São escolas onde as preocupações ultrapassam o cumprimento dos programas porque há crianças que passam fome e que não comem durante o fim de semana uma refeição quente, dizia uma diretora; porque há pais que abandonam a casa; porque há outros que saem do país à procura de melhores condições; porque há quem tenha de ir viver com uma avó ou uns tios; porque os pais não sabem ler, mesmo que tenham 30 anos de idade; porque…
São escolas que lutam diariamente não por um lugar melhor no ranking, mas por encontrar um lugar melhor para os seus alunos, na tentativa de que estes tenham mais conhecimentos do que os pais, que possam ser mais empreendedores, que possam romper o ciclo da pobreza e do insucesso escolar.
Gosto de falar com pessoas que me transmitem esperança, que falam com entusiasmo dos seus projetos, da sua escola, mesmo que esta tenha ficado mal posicionada, mesmo que existam dias em que põem tudo em causa.
Embalada que estava em falar com tanta gente válida e conhecedora da sua realidade e da realidade dos outros – daqueles que podem escolher os seus alunos, daqueles que convidam os estudantes a sair ou a não fazer os exames na 1.ª fase para que a escola não fique mal colocada no ranking, daqueles que recebem os filhos dos pais escolarizados –, fui surpreendida por um subdiretor que se recusou a falar.

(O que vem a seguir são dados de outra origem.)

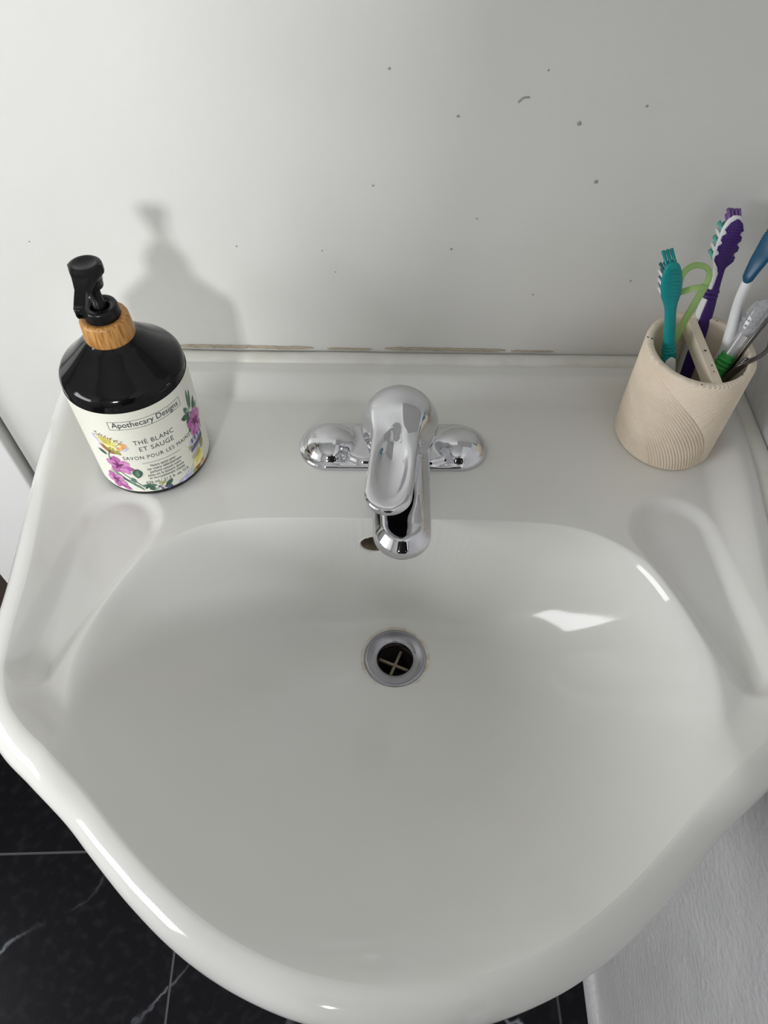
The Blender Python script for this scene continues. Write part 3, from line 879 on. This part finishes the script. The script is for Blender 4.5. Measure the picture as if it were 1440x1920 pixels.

Informo-o sobre os resultados da escola, que o responsável conhecia, e digo-lhe em que posição se encontra face ao resto nacional, que o docente decerto teria uma ideia. Terminada a explicação, pergunto: “O que gostava de saber é o que está por detrás destes números. Quem são estes alunos? Em que condições trabalham os professores?” Depois de um pequeno silêncio, o subdiretor responde-me: “As explicações, devemo-las à comunidade educativa e não à comunicação social, como certamente compreenderá.”
“Não, não compreendo. E o seu diretor não quererá falar?” “Não.”
Não compreendo que as escolas se fechem, que não partilhem. Será que o senhor subdiretor explica, de facto, alguma coisa à sua comunidade educativa? É porque, segundo os dados do ministério, os pais dos seus alunos têm pouco mais de seis anos de escolaridade e uma boa parte recebe Ação Social Escolar; e só metade do corpo docente pertence ao quadro. Além disso, as escolas do agrupamento, por vezes, são notícia por problemas disciplinares, com professoras agredidas por alunos e famílias. É por isso que não fala? Pois eu defendo que é por isso que deve falar.
Depois de o subdiretor me desligar o telefone, não desanimo e marco o número de outra escola que, sistematicamente, fica mal posicionada, confirmando que as antigas escolas comerciais e industriais ficam pior na fotografia do que os antigos liceus. “Sim, podem vir, temos um projeto único no país e a ele se devem os nossos resultados”, responde-me outro subdiretor, um homem enérgico e entusiasmado.
Há mais de uma década, o [jornal] PÚBLICO lutou pelo acesso aos resultados dos exames nacionais. O objetivo é o mesmo de hoje: conhecer as escolas, saber por que razão têm aqueles resultados e não outros. Conhecer o país através dos resultados escolares – confirmarmos as disparidades Norte/Sul, litoral/interior, público/privado, escolas públicas que recebem o mesmo tipo de alunos que os colégios, etc.
Os rankings obrigaram as escolas a refletir sobre os seus resultados – hoje, os diretores sabem exatamente por que tiveram aqueles resultados; nos primeiros anos, os nossos telefonemas deixavam-nos atrapalhados e havia mais quem não quisesse falar porque não devia contas à comunicação social. Cada vez mais, os diretores abrem as portas das suas escolas com orgulho, transparência e realismo: "Trabalhamos com os alunos que temos."